Do the Russians now have a Dan Goldin who can take failure and use it as a weapon to institute changes and vigor into a new planetary program?

In the history of the Russian space program (nicely chronicled by Wes Huntress and Mikhail Marov; see “Review: Soviet Robots in the Solar System”, The Space Review, September 26, 2011) “try again” usually means that they will build approximately the same spacecraft fixing those things that might have caused their current problems and use it in another ambitious mission—perhaps even one with more complexity. I hope not.

Dwayne Day made a compelling case last week (see “Red Planet blues”, The Space Review, November 28, 2011) that the Russians need to radically reform their planetary program, instead of making incremental fixes. I agree. It is neither hubris nor chauvinism for us to say to our Russian colleagues, “it’s time to change.” We’ve been this way a couple of times in the American Mars program and, I think, learned the lesson. The failures of Mars Observer in 1993 and twin failures of Mars Climate Orbiter and Mars Polar Lander in 1999 resulted in big changes and, later, big successes.

Do the Russians now have a Dan Goldin who can take failure and use it as a weapon to institute changes and vigor into a new planetary program? Goldin, along with his associate administrator for science Wes Huntress, showed bold leadership in reacting to the loss of Mars Observer (the first US Mars mission in 16 years) by initiating a Mars program for flights in every two-year opportunity. Similarly, when the two 1998–99 missions were lost he personally took the blame and held up the plan to “try again” in 2001. What resulted was the brilliantly successful twin-rover MER mission in 2003 followed by the Phoenix polar lander in 2007, thanks also to strong NASA Headquarters leadership from Huntress and Ed Weiler. That is a marked difference from the lack of leadership in the Russian Space Agency. Russia needs someone in their space agency (not just in the science community) who cares about planetary exploration and not just about extracting payments as a contractor.

The Russians need to modernize and streamline their spacecraft with advanced electronics and software. But more so, they need to simplify their mission designs to increase probabilities of success. Phobos-Grunt was a kludge, with many things added to it that were not part of the basic mission.
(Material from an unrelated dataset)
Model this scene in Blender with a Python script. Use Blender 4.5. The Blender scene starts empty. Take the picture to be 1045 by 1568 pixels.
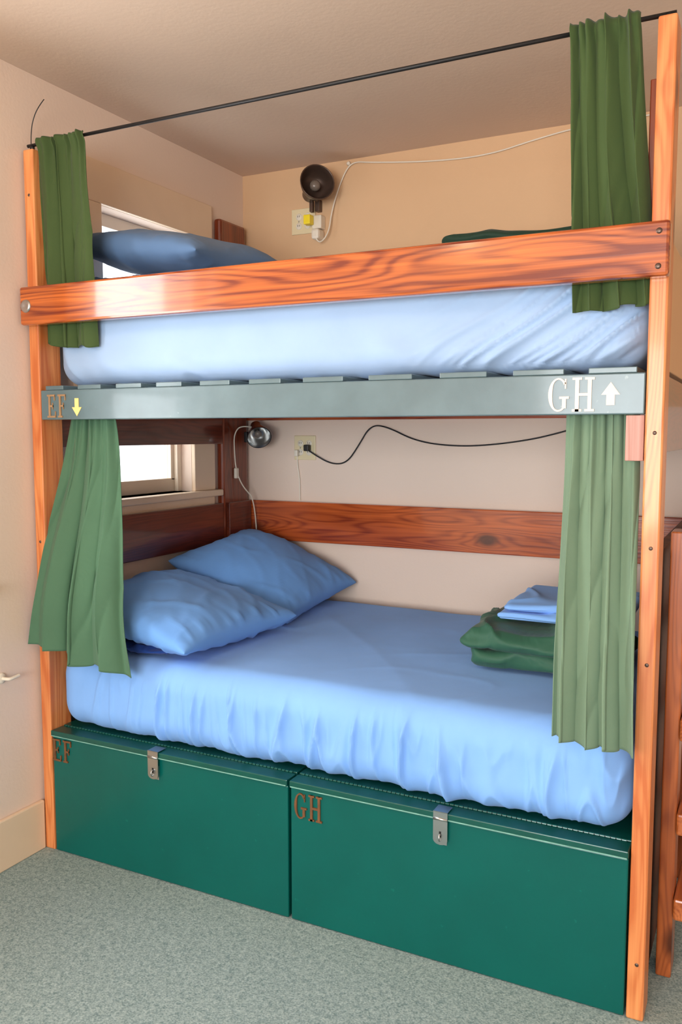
import bpy, bmesh, math, random
from mathutils import Vector, Matrix, Euler, noise
random.seed(4)
S = bpy.context.scene
COL = S.collection
try:
    S.view_settings.view_transform = 'Standard'
    S.view_settings.look = 'None'
except Exception:
    pass

# ------------------------------------------------------------------ materials
def srgb(r, g, b):
    def f(c):
        c /= 255.0
        return c/12.92 if c <= .04045 else ((c+.055)/1.055)**2.4
    return (f(r), f(g), f(b), 1)

def newmat(name):
    m = bpy.data.materials.new(name); m.use_nodes = True
    nt = m.node_tree; b = nt.nodes['Principled BSDF']
    return m, nt, b

def N(nt, t, **kw):
    n = nt.nodes.new(t)
    for k, v in kw.items():
        setattr(n, k, v)
    return n

def simple(name, col, rough=.5, metal=0, var=.06, scale=8, bump=0, bscale=200, coat=0, spec=.5, specks=None):
    m, nt, b = newmat(name)
    tc = N(nt, 'ShaderNodeTexCoord')
    no = N(nt, 'ShaderNodeTexNoise'); no.inputs['Scale'].default_value = scale; no.inputs['Detail'].default_value = 4
    nt.links.new(tc.outputs['Object'], no.inputs['Vector'])
    r = N(nt, 'ShaderNodeValToRGB')
    r.color_ramp.elements[0].position = .3; r.color_ramp.elements[1].position = .7
    r.color_ramp.elements[0].color = tuple(c*(1-var) for c in col[:3])+(1,)
    r.color_ramp.elements[1].color = tuple(min(1, c*(1+var)) for c in col[:3])+(1,)
    nt.links.new(no.outputs['Fac'], r.inputs['Fac'])
    out = r.outputs['Color']
    if specks:   # small paint chips / scuffs
        ns = N(nt, 'ShaderNodeTexNoise'); ns.inputs['Scale'].default_value = 45; ns.inputs['Detail'].default_value = 2
        nt.links.new(tc.outputs['Object'], ns.inputs['Vector'])
        rs = N(nt, 'ShaderNodeValToRGB')
        rs.color_ramp.elements[0].position = .74; rs.color_ramp.elements[0].color = (0, 0, 0, 1)
        rs.color_ramp.elements[1].position = .78; rs.color_ramp.elements[1].color = (.7, .7, .7, 1)
        nt.links.new(ns.outputs['Fac'], rs.inputs['Fac'])
        mx = N(nt, 'ShaderNodeMix', data_type='RGBA')
        nt.links.new(rs.outputs['Color'], mx.inputs[0]); nt.links.new(out, mx.inputs[6]); mx.inputs[7].default_value = specks
        out = mx.outputs[2]
    nt.links.new(out, b.inputs['Base Color'])
    b.inputs['Roughness'].default_value = rough
    b.inputs['Metallic'].default_value = metal
    b.inputs['Specular IOR Level'].default_value = spec
    if coat:
        b.inputs['Coat Weight'].default_value = coat
        b.inputs['Coat Roughness'].default_value = .08
    if bump:
        n2 = N(nt, 'ShaderNodeTexNoise'); n2.inputs['Scale'].default_value = bscale; n2.inputs['Detail'].default_value = 3
        nt.links.new(tc.outputs['Object'], n2.inputs['Vector'])
        bp = N(nt, 'ShaderNodeBump'); bp.inputs['Strength'].default_value = bump; bp.inputs['Distance'].default_value = .002
        nt.links.new(n2.outputs['Fac'], bp.inputs['Height'])
        nt.links.new(bp.outputs['Normal'], b.inputs['Normal'])
    return m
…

Indeed, the shift to a Zenit launcher in order to accommodate all the extra mass and consequent integration of the second stage into the spacecraft could have been a complicating factor contributing to the spacecraft failure to achieve the second stage firing.

Phobos-Grunt was not just a technical failure but also a program and system failure. However, now it can be an opportunity to make changes and commit to a new Mars program, unshackled from their 1970s approach and its legacy. If they do not seize the opportunity but keep doing business the same old way then it is unlikely they will be players in the solar system.

The failure also demonstrated again the need for international cooperation on large space missions. The mission suffered (as did Mars-96) because of the lack of Russian tracking assets. It was a scandal to repeat that type of easily correctible error. Mission planning was also compromised by not employing navigation assets from NASA and ESA. The failure also ought to convince Russia to join with the US and Europe (and potentially with Japan and China) in creating new missions of exploration.

The Russian Space Agency (Roscosmos) has the opportunity to make change and do things differently. They usually leave mission proposals to the Academy of Sciences, but Mars exploration is too big and too important to be left to the scientists. That only promotes infighting, and that in turn leads to the complex “bells-and-whistles” missions in order to accommodate everyone. Russia should give up that approach.

NASA, ESA, and Roscosmos need to re-plan the future of Mars exploration. They should do it together.

The current planning crisis in NASA’s and ESA’s Mars program also presents an opportunity. The two agencies recognized two years ago that Mars exploration was too big for any one country to do it alone. Russia needs to recognize it too. The major space agencies should convene a new special task force or coordination group to deal with Mars exploration and plan new missions from planet Earth, harnessing available resources for a combined effort for surface exploration by robots and later by humans. Such a task force could formulate and even design missions together. This could reinvigorate all three agencies and perhaps lead to a sorely needed focus for human space exploration as well.

The International Mars Exploration Working Group could, in principle, be that task force, although they have in recent years become little more than a social organization, with no mission definition responsibility. Only by creating an inter-agency structure for Mars exploration will new missions be advanced. This is the time to create that structure. Mars requires global effort: NASA and ESA have already recognized that and ESA’ s overture to Roscosmos, proposing a Russian launch of their 2016 Mars mission, is one more step in that direction. Next week there will be a trilateral meeting of the three agencies to discuss it. Russia should join and help enable international Mars missions in 2016 and 2018.

The US experience shows that failures can be opportunities. The successful launch of Mars Science Laboratory last week (congratulations to the NASA and JPL team) reminds us that great success can follow great failure. But it only happens with leaders willing to step out of their bureaucratic boxes. Does Russia have anyone willing to do so?

NASA, ESA, and Roscosmos need to re-plan the future of Mars exploration. They should do it together.